L’ambiente aiuta molto, dalla produzione ai maestri collaboratori. Quest’opera è stata un’esperienza nuova per tutti, in edizione critica, con molta musica mai stata eseguita in tempi moderni, tra cui il concertato di primo atto, alcuni passaggi del duetto e molte parti dei ballabili, pertanto in principio cercavamo tutti di prendere le misure. La produzione del 2000 era molto diversa, non sembra, ma diciassette anni fanno una grande differenza. Era uno spettacolo molto statico, come molti altri dello stesso repertorio, ma oggi questa cosa è cambiata e piano piano Rossini è stato riportato al teatro proprio grazie al ROF. Ritengo che si debba trovare una ragione drammatica per tutto ciò che Rossini ha scritto, la coloratura non deve essere solo un’esibizione di bravura, ma deve avere anche una valenza nel dramma e in questo il Festival è cambiato tanto.

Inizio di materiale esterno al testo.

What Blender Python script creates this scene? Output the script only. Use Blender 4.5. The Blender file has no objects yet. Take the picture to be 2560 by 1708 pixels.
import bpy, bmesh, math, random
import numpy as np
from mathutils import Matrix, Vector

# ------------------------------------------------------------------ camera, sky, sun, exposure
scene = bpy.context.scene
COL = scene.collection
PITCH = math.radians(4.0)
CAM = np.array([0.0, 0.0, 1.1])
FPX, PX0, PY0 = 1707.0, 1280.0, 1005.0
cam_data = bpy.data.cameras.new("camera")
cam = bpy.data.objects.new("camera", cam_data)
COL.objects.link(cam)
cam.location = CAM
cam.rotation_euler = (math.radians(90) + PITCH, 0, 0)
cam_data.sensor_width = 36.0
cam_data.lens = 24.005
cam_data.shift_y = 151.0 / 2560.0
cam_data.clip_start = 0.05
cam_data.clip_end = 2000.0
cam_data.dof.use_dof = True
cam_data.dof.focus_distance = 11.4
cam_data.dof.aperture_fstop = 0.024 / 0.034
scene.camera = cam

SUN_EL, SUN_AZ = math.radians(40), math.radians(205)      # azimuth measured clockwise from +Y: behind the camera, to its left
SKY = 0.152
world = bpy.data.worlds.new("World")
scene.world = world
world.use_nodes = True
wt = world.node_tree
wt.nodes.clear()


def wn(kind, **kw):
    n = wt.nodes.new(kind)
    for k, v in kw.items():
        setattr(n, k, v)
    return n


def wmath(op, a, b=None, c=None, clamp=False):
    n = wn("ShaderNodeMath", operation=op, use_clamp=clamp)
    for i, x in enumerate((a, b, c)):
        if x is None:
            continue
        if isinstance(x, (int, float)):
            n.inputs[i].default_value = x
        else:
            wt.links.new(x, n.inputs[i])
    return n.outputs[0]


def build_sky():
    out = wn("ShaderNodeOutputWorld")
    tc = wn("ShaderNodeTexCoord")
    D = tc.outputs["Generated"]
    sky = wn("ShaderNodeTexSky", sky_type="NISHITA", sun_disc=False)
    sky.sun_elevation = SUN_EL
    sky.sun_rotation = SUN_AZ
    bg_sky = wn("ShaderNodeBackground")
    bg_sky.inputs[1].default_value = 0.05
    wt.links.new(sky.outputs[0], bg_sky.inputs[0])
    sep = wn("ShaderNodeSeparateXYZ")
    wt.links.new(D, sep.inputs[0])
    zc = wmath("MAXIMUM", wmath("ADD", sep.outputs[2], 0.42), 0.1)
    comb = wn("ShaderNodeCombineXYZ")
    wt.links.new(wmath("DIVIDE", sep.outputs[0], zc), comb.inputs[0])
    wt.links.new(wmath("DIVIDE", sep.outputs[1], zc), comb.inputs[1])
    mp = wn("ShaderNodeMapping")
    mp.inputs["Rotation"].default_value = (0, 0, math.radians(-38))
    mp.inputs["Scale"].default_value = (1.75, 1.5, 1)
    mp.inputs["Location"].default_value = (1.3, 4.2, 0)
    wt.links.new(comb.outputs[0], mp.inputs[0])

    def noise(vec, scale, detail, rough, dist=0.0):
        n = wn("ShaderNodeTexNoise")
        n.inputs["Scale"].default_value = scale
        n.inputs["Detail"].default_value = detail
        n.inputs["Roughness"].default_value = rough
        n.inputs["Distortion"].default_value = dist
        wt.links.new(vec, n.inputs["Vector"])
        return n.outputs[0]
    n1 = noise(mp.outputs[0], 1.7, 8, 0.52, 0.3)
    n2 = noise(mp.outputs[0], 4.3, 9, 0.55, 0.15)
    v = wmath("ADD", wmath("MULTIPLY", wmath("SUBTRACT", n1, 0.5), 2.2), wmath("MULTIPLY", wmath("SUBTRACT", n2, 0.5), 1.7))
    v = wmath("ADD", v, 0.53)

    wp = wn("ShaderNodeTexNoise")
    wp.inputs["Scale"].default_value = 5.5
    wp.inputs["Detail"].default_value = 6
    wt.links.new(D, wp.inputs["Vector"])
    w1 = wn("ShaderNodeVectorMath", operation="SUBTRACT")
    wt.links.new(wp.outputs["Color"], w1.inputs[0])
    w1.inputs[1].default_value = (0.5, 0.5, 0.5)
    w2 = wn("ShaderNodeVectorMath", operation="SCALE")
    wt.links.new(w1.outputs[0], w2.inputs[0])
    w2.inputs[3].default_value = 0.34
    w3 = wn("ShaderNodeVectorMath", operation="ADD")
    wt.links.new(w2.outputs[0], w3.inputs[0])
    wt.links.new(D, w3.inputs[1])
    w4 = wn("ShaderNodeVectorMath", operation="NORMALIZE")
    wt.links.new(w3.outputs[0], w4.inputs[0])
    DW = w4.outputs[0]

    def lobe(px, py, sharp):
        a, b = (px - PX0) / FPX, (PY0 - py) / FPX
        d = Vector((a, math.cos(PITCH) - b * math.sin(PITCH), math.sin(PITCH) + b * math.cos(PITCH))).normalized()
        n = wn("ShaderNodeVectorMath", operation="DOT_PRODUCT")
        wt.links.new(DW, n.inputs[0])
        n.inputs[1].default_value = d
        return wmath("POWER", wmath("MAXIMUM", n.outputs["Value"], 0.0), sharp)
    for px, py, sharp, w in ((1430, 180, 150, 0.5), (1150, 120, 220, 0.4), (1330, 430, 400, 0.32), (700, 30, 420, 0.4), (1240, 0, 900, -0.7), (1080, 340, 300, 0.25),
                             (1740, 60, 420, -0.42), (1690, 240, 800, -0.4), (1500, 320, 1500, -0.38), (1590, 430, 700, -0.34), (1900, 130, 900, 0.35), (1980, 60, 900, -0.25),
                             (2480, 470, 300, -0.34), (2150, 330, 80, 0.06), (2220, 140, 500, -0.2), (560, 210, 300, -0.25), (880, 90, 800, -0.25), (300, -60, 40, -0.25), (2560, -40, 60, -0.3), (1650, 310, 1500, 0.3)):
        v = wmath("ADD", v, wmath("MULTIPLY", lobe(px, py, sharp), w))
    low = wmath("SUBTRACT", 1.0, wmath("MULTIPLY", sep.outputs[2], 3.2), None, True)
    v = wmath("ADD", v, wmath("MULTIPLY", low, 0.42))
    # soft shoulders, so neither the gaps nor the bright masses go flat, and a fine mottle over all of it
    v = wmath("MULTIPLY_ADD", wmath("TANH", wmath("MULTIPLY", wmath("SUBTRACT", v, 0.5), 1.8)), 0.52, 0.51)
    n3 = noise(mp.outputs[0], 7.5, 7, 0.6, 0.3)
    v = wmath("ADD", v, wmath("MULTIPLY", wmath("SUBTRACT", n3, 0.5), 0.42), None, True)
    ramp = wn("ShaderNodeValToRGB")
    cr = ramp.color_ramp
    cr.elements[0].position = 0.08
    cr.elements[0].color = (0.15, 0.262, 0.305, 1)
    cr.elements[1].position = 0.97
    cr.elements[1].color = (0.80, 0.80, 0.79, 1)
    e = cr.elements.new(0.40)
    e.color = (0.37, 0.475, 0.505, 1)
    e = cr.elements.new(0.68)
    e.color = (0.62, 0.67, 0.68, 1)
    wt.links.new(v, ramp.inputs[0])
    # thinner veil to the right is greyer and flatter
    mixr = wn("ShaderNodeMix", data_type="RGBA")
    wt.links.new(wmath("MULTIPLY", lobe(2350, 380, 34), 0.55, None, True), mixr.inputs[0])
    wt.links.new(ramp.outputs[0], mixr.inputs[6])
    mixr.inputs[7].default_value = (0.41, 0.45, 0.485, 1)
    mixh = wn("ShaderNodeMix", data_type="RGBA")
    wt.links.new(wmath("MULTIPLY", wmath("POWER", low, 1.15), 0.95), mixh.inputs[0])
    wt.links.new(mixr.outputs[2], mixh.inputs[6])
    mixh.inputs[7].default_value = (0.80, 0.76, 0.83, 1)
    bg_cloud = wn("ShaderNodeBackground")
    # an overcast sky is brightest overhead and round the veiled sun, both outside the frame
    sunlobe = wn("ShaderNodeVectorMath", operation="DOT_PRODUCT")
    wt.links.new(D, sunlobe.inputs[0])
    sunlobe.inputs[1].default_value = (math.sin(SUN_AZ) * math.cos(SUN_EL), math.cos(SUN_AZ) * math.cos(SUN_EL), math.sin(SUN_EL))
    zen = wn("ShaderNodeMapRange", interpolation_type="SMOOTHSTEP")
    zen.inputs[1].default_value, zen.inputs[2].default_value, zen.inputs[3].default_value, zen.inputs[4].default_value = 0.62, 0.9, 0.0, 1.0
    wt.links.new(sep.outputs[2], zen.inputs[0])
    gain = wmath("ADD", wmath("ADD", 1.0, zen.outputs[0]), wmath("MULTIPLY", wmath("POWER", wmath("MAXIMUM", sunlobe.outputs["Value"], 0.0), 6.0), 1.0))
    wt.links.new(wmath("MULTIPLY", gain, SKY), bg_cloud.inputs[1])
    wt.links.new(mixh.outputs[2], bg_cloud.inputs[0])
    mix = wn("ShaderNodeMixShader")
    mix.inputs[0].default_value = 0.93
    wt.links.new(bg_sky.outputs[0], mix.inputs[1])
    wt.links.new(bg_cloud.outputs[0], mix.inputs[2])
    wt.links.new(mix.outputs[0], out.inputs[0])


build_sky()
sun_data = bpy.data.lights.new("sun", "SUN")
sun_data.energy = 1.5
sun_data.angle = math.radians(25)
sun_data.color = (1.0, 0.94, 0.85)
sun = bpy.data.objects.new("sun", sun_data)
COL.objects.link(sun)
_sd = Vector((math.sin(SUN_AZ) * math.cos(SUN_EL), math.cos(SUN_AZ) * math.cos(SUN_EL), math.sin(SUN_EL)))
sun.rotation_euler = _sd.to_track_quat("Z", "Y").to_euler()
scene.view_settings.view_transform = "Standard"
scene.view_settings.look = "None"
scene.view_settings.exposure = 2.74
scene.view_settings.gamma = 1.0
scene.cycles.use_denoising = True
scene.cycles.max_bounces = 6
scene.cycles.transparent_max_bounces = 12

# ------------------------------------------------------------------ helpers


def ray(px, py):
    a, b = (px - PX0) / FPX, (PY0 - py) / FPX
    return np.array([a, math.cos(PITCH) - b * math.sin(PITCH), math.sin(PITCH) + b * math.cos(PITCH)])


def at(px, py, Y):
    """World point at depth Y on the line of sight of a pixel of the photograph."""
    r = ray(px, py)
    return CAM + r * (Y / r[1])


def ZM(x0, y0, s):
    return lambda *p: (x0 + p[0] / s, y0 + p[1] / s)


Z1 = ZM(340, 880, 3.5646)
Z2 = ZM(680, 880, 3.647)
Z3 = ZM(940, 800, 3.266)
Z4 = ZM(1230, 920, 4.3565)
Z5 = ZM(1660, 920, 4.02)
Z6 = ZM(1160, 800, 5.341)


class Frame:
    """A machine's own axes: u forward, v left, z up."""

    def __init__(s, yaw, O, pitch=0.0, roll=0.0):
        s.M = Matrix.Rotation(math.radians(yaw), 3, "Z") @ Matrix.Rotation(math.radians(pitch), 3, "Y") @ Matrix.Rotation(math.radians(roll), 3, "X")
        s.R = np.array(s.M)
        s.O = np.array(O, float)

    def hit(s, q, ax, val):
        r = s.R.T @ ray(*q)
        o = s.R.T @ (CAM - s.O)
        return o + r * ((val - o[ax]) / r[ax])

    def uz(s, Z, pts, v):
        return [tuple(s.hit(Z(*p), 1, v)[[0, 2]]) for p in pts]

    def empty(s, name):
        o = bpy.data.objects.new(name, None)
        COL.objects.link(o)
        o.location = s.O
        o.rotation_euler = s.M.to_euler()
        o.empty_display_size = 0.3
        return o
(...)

Specialmente trovo che i recitativi accompagnati siano bellissimi e se si eseguono partendo dall’idea che le parole hanno la più grande importanza e la musica è un aiuto a commentarli, allora quello che succede è che acquisiscono una potenza, un’intenzione e in questo credo che ci siamo riusciti con il Maestro Abbado.
Fin da quando ho lavorato con Harnoncourt a Salisburgo, ritengo che i recitativi siano scritti semplicemente per avere una struttura, ma poi è l’interprete che deve dare una forza drammatica e un fraseggio, se no non ha senso ed è per quello che qui abbiamo lavorato tanto, poiché esattamente come in Mozart nei recitativi c’è molta più azione che in un’aria o un assieme e che la storia viene portata avanti”.